Posted on 10/10/2004 8:06:21 PM PDT by Peelod
... Burst, a two-person dot-com survivor from Santa Rosa, Calif., where I used to live, has been suing Microsoft for two years for anti-trust, breach of contract, restraint of trade, and patent infringement. In the great panoply of Microsoft civil anti-trust lawsuits, Burst's might be the last, and for Microsoft, it has to be the worst because Redmond looks so bad. This week, the news from recently unsealed court documents is that Microsoft may have deliberately lied not only to Burst, but also to the other anti-trust litigants right up to and including the U.S. Department of Justice.
You will find the two relevant unsealed documents in their entirety in this week's list of links. ...documents are unsealed when the judge decides that it is more important for the public to know what is in them than to not know, so Judge Motz, too, thinks this is worth your time. By the way, this is probably the first time these documents have been broadly released. ... One huge issue in Burst v.

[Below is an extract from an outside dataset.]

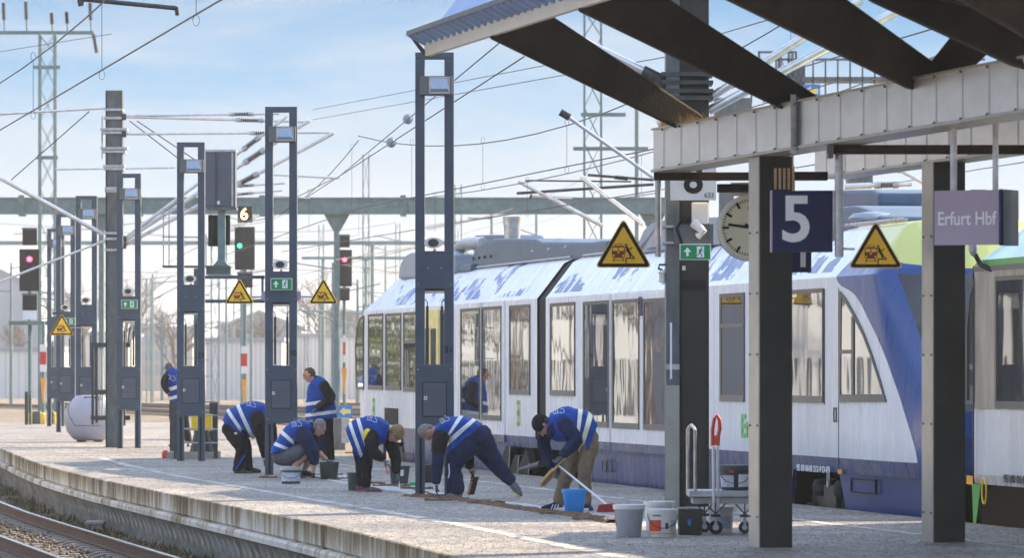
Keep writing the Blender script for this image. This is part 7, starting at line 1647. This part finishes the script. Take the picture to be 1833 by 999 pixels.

Microsoft is missing e-mails that should have appeared in the discovery portion of the case, but didn't. Burst knows there are lost messages because many of them were to and from Burst, itself, so they have their copies. But not only are the known messages lost from Microsoft's e-mail archive, so are any messages on the same subject that may have been sent between the Microsoft people, themselves, and not shared with Burst -- messages that Burst only believes to exist, but it's a pretty fair assumption that some such mail did happen. I have written about this before, and it plays back to a haphazard corporate e-mail retention policy at Microsoft that seems to conveniently lose any damning evidence. ...

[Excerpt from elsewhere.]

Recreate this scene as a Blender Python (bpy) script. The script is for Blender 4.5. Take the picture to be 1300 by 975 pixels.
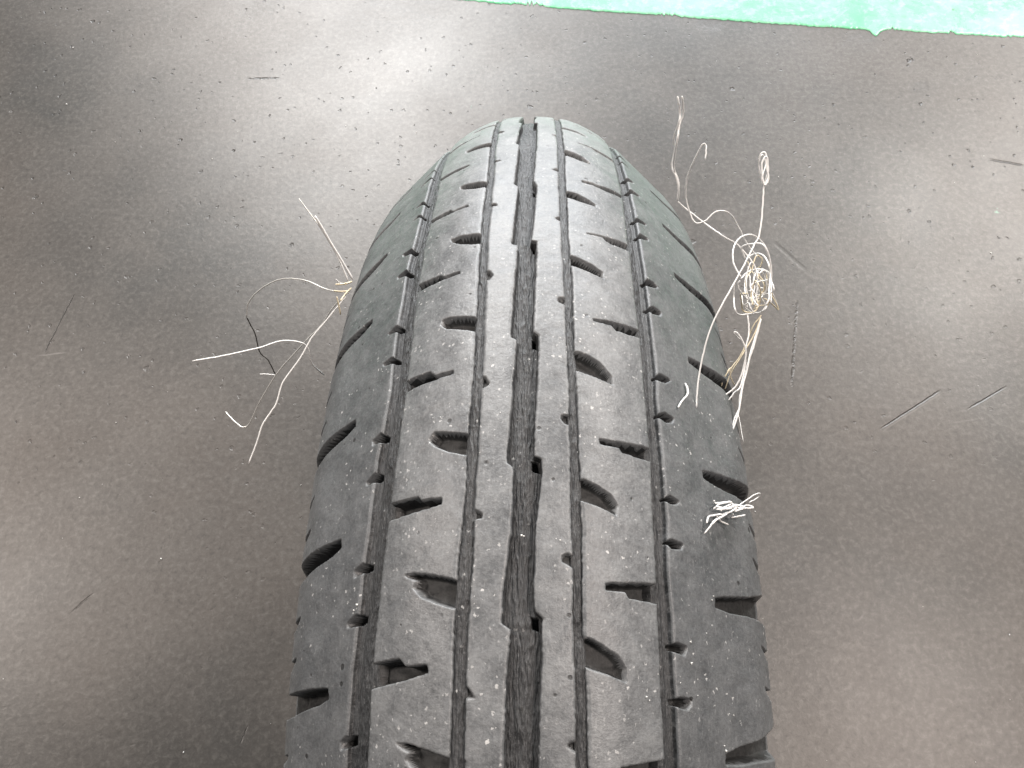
import bpy, math, json, random
import numpy as np

for o in list(bpy.data.objects):
    bpy.data.objects.remove(o, do_unlink=True)
SCN = bpy.context.scene
COL = SCN.collection
random.seed(7)

# ---------------------------------------------------------------- camera
cam = bpy.data.objects.new('camera', bpy.data.cameras.new('camera'))
COL.objects.link(cam)
cam.location = (0.0015, -0.0492, 0.7171)
cam.rotation_euler = tuple(math.radians(a) for a in (25.2825, 1.6023, 0.6921))
cam.data.sensor_width = 36.0
cam.data.lens = 29.08
cam.data.clip_start = 0.01
cam.data.clip_end = 60
SCN.camera = cam

# ---------------------------------------------------------------- light
w = bpy.data.worlds.new('World')
SCN.world = w
w.use_nodes = True
w.node_tree.nodes['Background'].inputs[0].default_value = (0.93, 0.97, 1.0, 1)
w.node_tree.nodes['Background'].inputs[1].default_value = 0.05

def lamp(name, loc, target, sx, sy, watts, col):
    d = bpy.data.lights.new(name, 'AREA')
    d.shape = 'RECTANGLE'; d.size = sx; d.size_y = sy
    d.energy = watts; d.color = col
    o = bpy.data.objects.new(name, d); COL.objects.link(o)
    o.location = loc
    v = np.array(target) - np.array(loc)
    o.rotation_euler = (math.atan2(math.hypot(v[0], v[1]), -v[2]), 0, math.atan2(v[1], v[0]) - math.pi / 2)
    return o

lamp('ceiling_lamp_back', (-0.95, 3.35, 2.8), (-0.1, 0.6, 0), 1.2, 1.4, 155, (1.0, 0.965, 0.93))
lamp('ceiling_lamp_right', (2.45, 2.60, 2.8), (0.2, 0.4, 0), 0.9, 1.2, 118, (1.0, 0.94, 0.88))
lamp('ceiling_lamp_left', (-2.75, 0.80, 2.8), (0, 0.2, 0), 0.6, 0.9, 66, (1.0, 0.89, 0.81))
lamp('ceiling_lamp_front', (1.45, 0.05, 2.8), (0.1, 0.1, 0), 0.7, 0.6, 50, (1.0, 0.87, 0.79))
lamp('added_back_light', (0.3, 4.6, 1.3), (0.0, 0.0, 0.5), 4.0, 2.4, 290, (0.92, 0.965, 1.0))  # unseen area light added behind the tyre to brighten its crown

SCN.view_settings.view_transform = 'Standard'
SCN.view_settings.look = 'None'
SCN.view_settings.exposure = 0.0
SCN.view_settings.gamma = 1.0
SCN.view_settings.use_curve_mapping = False
SCN.render.engine = 'CYCLES'
SCN.cycles.max_bounces = 5
SCN.cycles.diffuse_bounces = 3
SCN.cycles.glossy_bounces = 2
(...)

http://www.pbs.org/cringely/pulpit/pulpit20041007.html
(Excerpt) Read more at pbs.org ...
I hope the courts come down on Microsoft as hard as they came down on Clinton for Lying, assuming they even did lie.
I have been following this remarkable case since this thread appeared on FR in 8/03.
http://www.freerepublic.com/focus/f-news/973466/posts
Cringely writes some pretty astute stuff.
If we keep our e-mail longer than 30 days, it starts to smell
http://www.siliconvalley.com/mld/siliconvalley/business/columnists/gmsv/9892415. htm
IMHO, Micro$oft looks at the occasional $400 or $500 million court judgement as a cost of doing business. The cost will have to get up intothe tens of billions to make them change their spots.
Just like the criminals who pay off cops and judges;or the manufacturer who pays liabilty claims because its cheaper than redesigning the product.ZThis is what happens when money triumps over morals.